Retro Game of the Day! Defender
Defender by Williams Electronics, though to be proper we'll just say Defender by Eugene Jarvis - a 1980 arcade release that ported to several consoles.
Alright so - has a video game ever made you want to cry before? If not, play this one - Jarvis' games often have that effect on people. Often a little simplistic in the visuals, the games more than make up for it with their jarring complexity and absolute insistence that the operator be under some severe amount of mind-altering drugs in order to withstand a couple of waves of enemy assault in his games. His games are difficult.
Defender is an interesting little contest - it marked a lot of firsts when it appeared on the gaming scene. Mini-radar to show a multiple screen playfield, multiple button controller, and it probably must have set some sort of record for amount of sprites on-screen trying to kill you. The game throws a lot at you and expects you to understand from he get-go - otherwise, you're toast.

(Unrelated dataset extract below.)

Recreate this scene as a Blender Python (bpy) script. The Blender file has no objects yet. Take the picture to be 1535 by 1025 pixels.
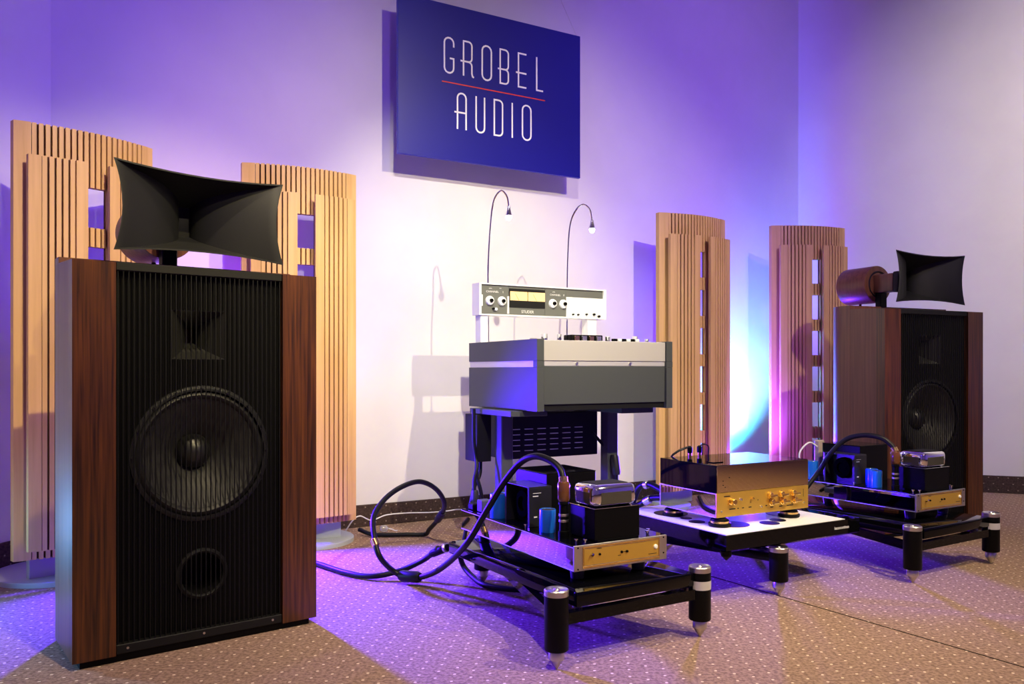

The play works out thusly - you are protecting humans from being nabbed by flying saucers. Blast away at the invaders, and if the quarry has been picked up, grab them before they fall to their doom. You have at your command a powerful straight laser, likewise a (limited-supply) super bomb which will wipe out all enemies in the immediate vicinity. Additionally, you've got a thrust button (in the arcade) and a hyperspace "escape" to get you out of trouble (or, into more of it, if you are not lucky). The horizontal playfield loops around, so you can just keep continuously flying over the entire field again and again if you so desire.
The arcade machine is a BEAST. Even now, on the rare happenstance that I come across one, I cringe - it's got too many buttons, it's so hard to play. The designers of this were not men - they were monsters!! The NES version is a little more approachable, and definitely enjoyable - though it can't help but feel neutered next to it's arcade big brother with that imposing control scheme.
Speaking of neutered, the Atari 2600 version pulls back on so many of the game features that it almost feels like it'd be not much more than a shadow of its subject matter - but the designer did a good job in working around the limitations (ONE action button!) and conserves the spirit, and fun factor, appropriately.